A low-risk silk testing roadmap
| Stage | Goal | Approach |
|---|---|---|
| 1. Sample | Confirm feel, color, logo, packaging | One sample per shortlisted option (~7 days) |
| 2. Test run | See what the market responds to | Flexible MOQ from ~10 pcs, stock colors, focused scope |
| 3. Read results | Identify the winners | Track which product / color / packaging performs |
| 4. Scale | Reorder winners at volume | Repeat the exact spec at a larger quantity |
Guide FAQ
What is the real minimum order quantity for custom silk?
For many stock-color products, OlaSilk supports a flexible MOQ from around 10 pieces, with samples usually ready in about 7 days. Custom-dyed Pantone colors and more complex customization carry a higher minimum, confirmed per specification — so the lowest minimums apply to existing stock colors.
Does a lower MOQ mean lower quality silk?
No. A smaller run is the same factory, fabric, momme and process as a larger order — just a lower quantity. Low MOQ is about testing a direction with less inventory risk, not about a different or lesser product.
Can I reorder the same product after a small test run?

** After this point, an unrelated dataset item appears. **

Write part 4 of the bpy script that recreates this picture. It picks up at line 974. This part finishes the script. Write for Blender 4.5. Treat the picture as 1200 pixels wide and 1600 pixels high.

Yes. If you keep the exact specification of the test run — product, momme, color, logo method and placement, packaging — a successful test can be reordered identically at a larger quantity. Recording the spec at sampling makes scaling clean and consistent.
Why is a custom color more than the entry MOQ?
Matching a specific Pantone color is custom dyeing, which runs a dedicated dye lot with a minimum quantity and a longer lead time than using an existing stock color. To keep a first test at the lowest minimum, start with stock colors and reserve custom dyeing for when a direction is validated.
How should I scope a first low-MOQ silk order?
Keep it focused: one hero product plus one add-on, two or three core (stock) colors, one packaging direction and one sales channel. A tight scope gives clearer signal than spreading a small budget across many variables, and it makes the results easy to act on.